### The task
Report how many lines contain the word "scene", with no other text.

### Information supplied
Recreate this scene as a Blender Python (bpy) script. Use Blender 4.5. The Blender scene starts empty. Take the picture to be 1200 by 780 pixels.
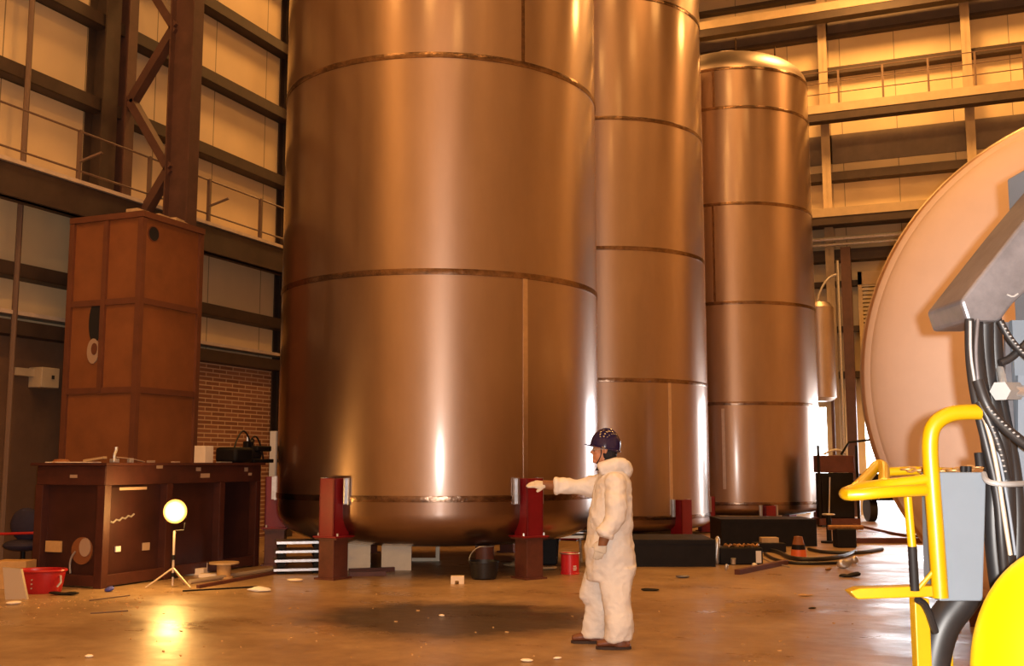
import bpy, bmesh, math, random
from mathutils import Vector, Matrix, noise
random.seed(7)
PI = math.pi
sc = bpy.context.scene
col = sc.collection
# ---------------------------------------------------------------- camera
F = 1250.0; HC = 1.55
P = math.atan(152 / F); YAW = math.radians(22.4)
FW = Vector((-math.sin(YAW) * math.cos(P), math.cos(YAW) * math.cos(P), math.sin(P)))
RT = Vector((math.cos(YAW), math.sin(YAW), 0)); UP = RT.cross(FW)
HD = Vector((-math.sin(YAW), math.cos(YAW), 0))          # horizontal view heading
CAM = Vector((0, 0, HC))
cd = bpy.data.cameras.new('camera'); cam = bpy.data.objects.new('camera', cd); col.objects.link(cam)
cd.sensor_fit = 'HORIZONTAL'; cd.sensor_width = 36; cd.lens = 36 * F / 1200
cd.clip_start = 0.05; cd.clip_end = 400
cam.location = CAM
cam.rotation_euler = Matrix((RT, UP, -FW)).transposed().to_euler()
sc.camera = cam
sc.view_settings.view_transform = 'Standard'; sc.view_settings.look = 'None'
sc.view_settings.gamma = 1; sc.view_settings.use_curve_mapping = False
sc.view_settings.exposure = 0.0
sc.cycles.use_denoising = True
sc.cycles.max_bounces = 7; sc.cycles.diffuse_bounces = 3; sc.cycles.glossy_bounces = 4
sc.cycles.sample_clamp_indirect = 6
# ---------------------------------------------------------------- world: overcast daylight outside the doors
w = bpy.data.worlds.new('daylight'); sc.world = w; w.use_nodes = True
bg = w.node_tree.nodes['Background']; bg.inputs[0].default_value = (0.92, 0.95, 1.0, 1); bg.inputs[1].default_value = 12.0
# ---------------------------------------------------------------- lamps
def lamp(name, kind, loc, energy, color, size=0.5, rot=(0, 0, 0)):
    d = bpy.data.lights.new(name, kind); d.energy = energy; d.color = color
    if kind == 'AREA':
        d.shape = 'DISK'; d.size = size
    else:
        d.shadow_soft_size = size
    o = bpy.data.objects.new(name, d); o.location = loc; o.rotation_euler = rot; col.objects.link(o); return o
SOD = (1.0, 0.46, 0.12)
for ly, e in ((-4, 1.5), (4, 1.1), (12, 0.9), (20, 1.2), (29.5, 2.3)):
    for lx in (-9.5, -1.5, 6.5):
        lamp('high_bay_light', 'AREA', (lx, ly, 16.6), 440 * e * (.5 if lx > 0 and ly < 25 else 1), SOD, 2.4)
flash = lamp('camera_flash', 'POINT', CAM + RT * 0.07 + UP * 0.03 - FW * 0.02, 1600, (1, 0.94, 0.88), 0.02)

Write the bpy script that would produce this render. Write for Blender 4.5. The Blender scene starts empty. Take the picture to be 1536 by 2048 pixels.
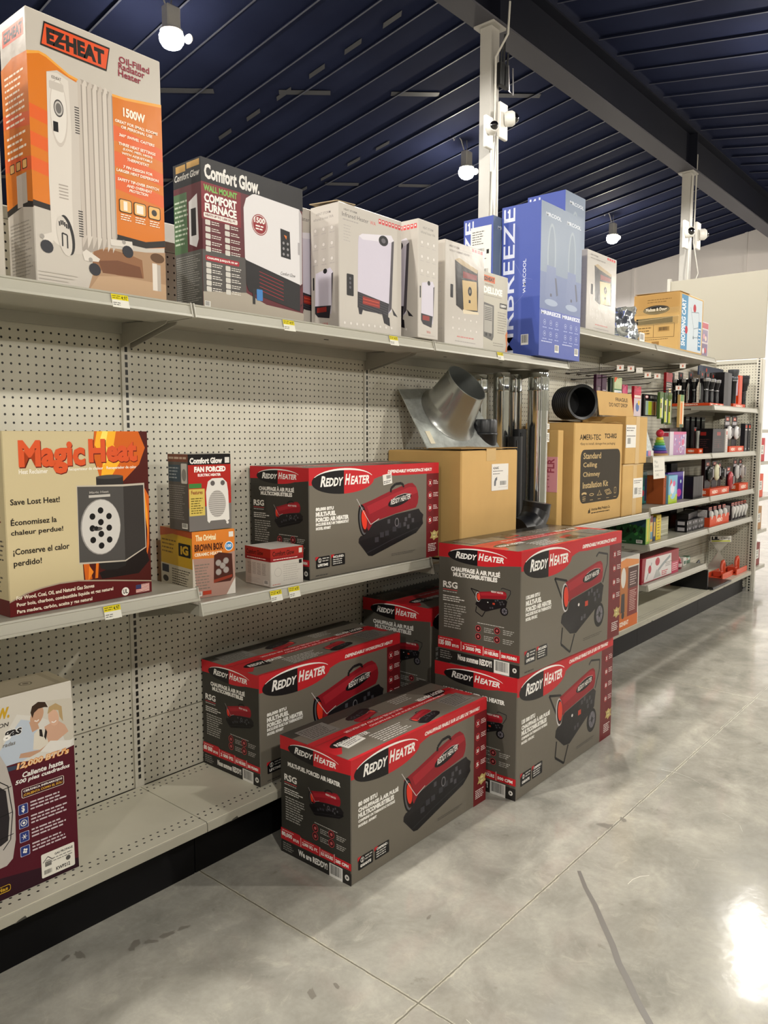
import bpy, math, random
from mathutils import Vector, Matrix
random.seed(7)
SC = bpy.context.scene
COL = SC.collection

# ------------------------------------------------------------------ camera, world, light, exposure
F_PX, CX, CY = 1538.0, 768.0, 1024.0            # image taken as 1536 x 2048
PITCH = math.radians(5.718); YAW = math.radians(40.561); CAM_H = 1.449
fh = Vector((math.cos(YAW), math.sin(YAW), 0)); upv = Vector((0, 0, 1))
fwd = fh * math.cos(PITCH) - upv * math.sin(PITCH)
rgt = Vector((math.sin(YAW), -math.cos(YAW), 0)); cup = rgt.cross(fwd)
cd = bpy.data.cameras.new('camera'); cam = bpy.data.objects.new('camera', cd); COL.objects.link(cam)
cd.sensor_fit = 'VERTICAL'; cd.sensor_height = 36.0; cd.lens = F_PX / 2048 * 36.0
cd.clip_start = 0.05; cd.clip_end = 100
m = Matrix((rgt, cup, -fwd)).transposed().to_4x4(); m.translation = Vector((0, 0, CAM_H)); cam.matrix_world = m
SC.camera = cam
SC.view_settings.view_transform = 'Standard'; SC.view_settings.look = 'None'
SC.view_settings.gamma = 1.0; SC.view_settings.use_curve_mapping = False
SC.view_settings.exposure = 0.0
w = bpy.data.worlds.new('world'); SC.world = w; w.use_nodes = True
w.node_tree.nodes['Background'].inputs[0].default_value = (0.62, 0.66, 0.80, 1)
w.node_tree.nodes['Background'].inputs[1].default_value = 0.04
LAMP_W = 490.0                                   # watts of each high-bay lamp
LAMP_COL = (1.0, 0.965, 0.90)
LAMP_X = (-6.1, -0.4, 5.28, 10.99, 16.7)
LAMP_Y = (7.6, 2.65, -2.6, -7.6)
LAMP_Z = 5.88

# ------------------------------------------------------------------ materials
def lin(c):
    c = c / 255.0
    return c / 12.92 if c <= 0.04045 else ((c + 0.055) / 1.055) ** 2.4
def rgb(h):
    if len(h) == 4: h = '#' + h[1] * 2 + h[2] * 2 + h[3] * 2
    return (lin(int(h[1:3], 16)), lin(int(h[3:5], 16)), lin(int(h[5:7], 16)), 1)
MATS = {}
def mat(h, rough=0.5, metal=0.0, bump=0.0, bscale=60.0, trans=0.0, spec=0.5, coat=0.0, alpha=1.0, var=0.0, vscale=8.0, bdist=0.002):
    key = (h, rough, metal, bump, bscale, trans, spec, coat, alpha, var, vscale, bdist)
    if key in MATS: return MATS[key]
    M = bpy.data.materials.new('paint_' + h[1:]); M.use_nodes = True
    nt = M.node_tree; b = nt.nodes['Principled BSDF']
    b.inputs['Base Color'].default_value = rgb(h); b.inputs['Roughness'].default_value = rough
    b.inputs['Metallic'].default_value = metal; b.inputs['Specular IOR Level'].default_value = spec
    b.inputs['Coat Weight'].default_value = coat; b.inputs['Coat Roughness'].default_value = 0.12
    b.inputs['Transmission Weight'].default_value = trans; b.inputs['Alpha'].default_value = alpha
    if bump or var:
        tc = nt.nodes.new('ShaderNodeTexCoord')
        if bump:
            n = nt.nodes.new('ShaderNodeTexNoise'); n.inputs['Scale'].default_value = bscale; n.inputs['Detail'].default_value = 3
            nt.links.new(tc.outputs['Object'], n.inputs['Vector'])
            bp = nt.nodes.new('ShaderNodeBump'); bp.inputs['Strength'].default_value = bump; bp.inputs['Distance'].default_value = bdist
            nt.links.new(n.outputs['Fac'], bp.inputs['Height']); nt.links.new(bp.outputs['Normal'], b.inputs['Normal'])
        if var:
            n = nt.nodes.new('ShaderNodeTexNoise'); n.inputs['Scale'].default_value = vscale; n.inputs['Detail'].default_value = 5
            nt.links.new(tc.outputs['Object'], n.inputs['Vector'])
            mr = nt.nodes.new('ShaderNodeMapRange'); mr.inputs[1].default_value = 0.3; mr.inputs[2].default_value = 0.7
            mr.inputs[3].default_value = 1 - var; mr.inputs[4].default_value = 1 + var
            nt.links.new(n.outputs['Fac'], mr.inputs[0])
            mx = nt.nodes.new('ShaderNodeVectorMath'); mx.operation = 'SCALE'; mx.inputs[0].default_value = rgb(h)[:3]
            nt.links.new(mr.outputs[0], mx.inputs['Scale']); nt.links.new(mx.outputs[0], b.inputs['Base Color'])
    MATS[key] = M
    return M
def emit(h, s):
    M = bpy.data.materials.new('lamp_glow'); M.use_nodes = True
    b = M.node_tree.nodes['Principled BSDF']; b.inputs['Base Color'].default_value = rgb(h)
    b.inputs['Emission Color'].default_value = rgb(h); b.inputs['Emission Strength'].default_value = s
    return M
def ink(h, r=0.42): return mat(h, r, bump=0.22, bscale=14.0, bdist=0.004, spec=0.2)

class NT:
    """tiny helper for node materials"""
    def __init__(s, name):
        s.M = bpy.data.materials.new(name); s.M.use_nodes = True; s.t = s.M.node_tree
        s.b = s.t.nodes['Principled BSDF']; s.tc = s.t.nodes.new('ShaderNodeTexCoord')
        s.sep = s.t.nodes.new('ShaderNodeSeparateXYZ'); s.t.links.new(s.tc.outputs['Object'], s.sep.inputs[0])
    def put(s, sock, v):
        if hasattr(v, 'links') or hasattr(v, 'is_output'): s.t.links.new(v, sock)
        else: sock.default_value = v
    def m(s, op, a, b=0.0, c=0.0):
        n = s.t.nodes.new('ShaderNodeMath'); n.operation = op
        for i, v in enumerate((a, b, c)): s.put(n.inputs[i], v)
        return n.outputs[0]
    def noise(s, scale, detail=4, rough=0.5, vec=None, dist=0.0):
        n = s.t.nodes.new('ShaderNodeTexNoise'); n.inputs['Scale'].default_value = scale
        n.inputs['Detail'].default_value = detail; n.inputs['Roughness'].default_value = rough; n.inputs['Distortion'].default_value = dist
        s.t.links.new(vec or s.tc.outputs['Object'], n.inputs['Vector']); return n.outputs['Fac']
    def ramp(s, v, a, b, lo=0.0, hi=1.0):
        n = s.t.nodes.new('ShaderNodeMapRange'); s.put(n.inputs[0], v)
        for i, x in enumerate((a, b, lo, hi)): n.inputs[i + 1].default_value = x
        return n.outputs[0]
    def mix(s, f, a, b):
        n = s.t.nodes.new('ShaderNodeMix'); n.data_type = 'RGBA'; s.put(n.inputs[0], f)
        s.put(n.inputs[6], a); s.put(n.inputs[7], b); return n.outputs[2]
    def scale(s, vec):
        n = s.t.nodes.new('ShaderNodeMapping'); n.inputs['Scale'].default_value = vec
        s.t.links.new(s.tc.outputs['Object'], n.inputs['Vector']); return n.outputs[0]
    def bump(s, h, strength=0.3, dist=0.002):
        n = s.t.nodes.new('ShaderNodeBump'); n.inputs['Strength'].default_value = strength; n.inputs['Distance'].default_value = dist
        s.t.links.new(h, n.inputs['Height']); s.t.links.new(n.outputs[0], s.b.inputs['Normal'])
    def done(s, col, rough=0.5, metal=0.0):
        s.put(s.b.inputs['Base Color'], col); s.put(s.b.inputs['Roughness'], rough); s.b.inputs['Metallic'].default_value = metal
        return s.M

def peg_mat(axis):                                 # perforated steel back panel, 1 inch grid
    n = NT('pegboard_' + axis); a = n.sep.outputs[axis]; z = n.sep.outputs['Z']
    def d(v): return n.m('SUBTRACT', n.m('FRACT', n.m('DIVIDE', v, 0.0254)), 0.5)
    r2 = n.m('ADD', n.m('POWER', d(a), 2.0), n.m('POWER', d(z), 2.0))
    hole = n.m('LESS_THAN', r2, (0.0036 / 0.0254) ** 2)
    dirt = n.ramp(n.noise(5, 5), 0.35, 0.7)
    base = n.mix(dirt, rgb('#c9c5b6'), rgb('#bcb8a9'))
    return n.done(n.mix(hole, base, rgb('#15130f')), 0.5)
def base_deck_mat():                               # two staggered rows of slots near front and back edge
    n = NT('base_deck_steel'); x = n.sep.outputs['X']; y = n.sep.outputs['Y']
    acc = None
    for yy, off in ((2.025, 0.0), (2.05, 0.5), (2.325, 0.0), (2.35, 0.5)):
        fx = n.m('SUBTRACT', n.m('FRACT', n.m('ADD', n.m('DIVIDE', x, 0.0254), off)), 0.5)
        dx = n.m('MULTIPLY', fx, 0.0254); dy = n.m('SUBTRACT', y, yy)
        r2 = n.m('ADD', n.m('POWER', n.m("DIVIDE", dx, 0.0042), 2.0), n.m("POWER", n.m("DIVIDE", dy, 0.0034), 2.0))
        h = n.m('LESS_THAN', r2, 1.0); acc = h if acc is None else n.m('MAXIMUM', acc, h)
    dirt = n.ramp(n.noise(3.5, 6), 0.4, 0.75)
    base = n.mix(dirt, rgb('#d2cebc'), rgb('#c2beac'))
    return n.done(n.mix(acc, base, rgb('#16140f')), 0.42)
def slot_mat():                                    # upright with a row of slots up its middle
    n = NT('slotted_upright'); x = n.sep.outputs['X']; z = n.sep.outputs['Z']
    fx = n.m('ABSOLUTE', n.m('SUBTRACT', n.m('FRACT', n.m('DIVIDE', n.m('SUBTRACT', x, 0.216 - 0.6095), 1.219)), 0.5))
    inx = n.m('LESS_THAN', fx, 0.0052 / 1.219)
    inz = n.m('LESS_THAN', n.m('FRACT', n.m('DIVIDE', z, 0.0254)), 0.68)
    low = n.m('GREATER_THAN', z, 0.23)
    return n.done(n.mix(n.m('MULTIPLY', n.m('MULTIPLY', inx, inz), low), rgb('#c3bfb2'), rgb('#12110e')), 0.42)
def slot_mat_y(yc):
    n = NT('slotted_end_post'); y = n.sep.outputs['Y']; z = n.sep.outputs['Z']
    iny = n.m('LESS_THAN', n.m('ABSOLUTE', n.m('SUBTRACT', y, yc)), 0.007)
    inz = n.m('LESS_THAN', n.m('FRACT', n.m('DIVIDE', z, 0.0254)), 0.62)
    return n.done(n.mix(n.m('MULTIPLY', iny, inz), rgb('#c3bfb2'), rgb('#12110e')), 0.42)
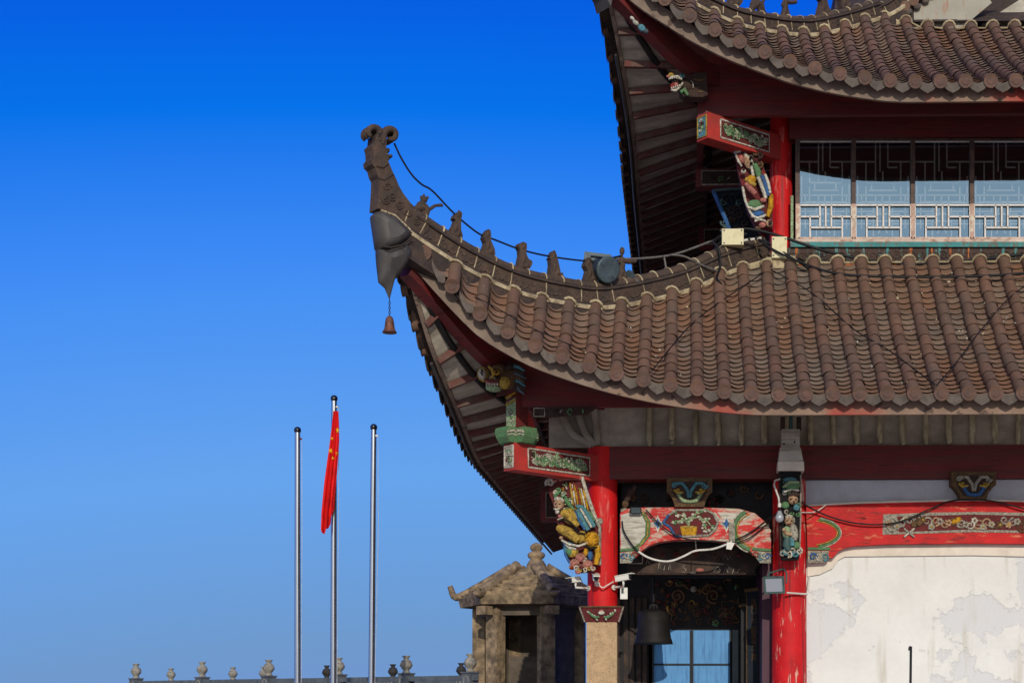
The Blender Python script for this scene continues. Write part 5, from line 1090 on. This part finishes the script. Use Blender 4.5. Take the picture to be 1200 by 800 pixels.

### Exercise output
5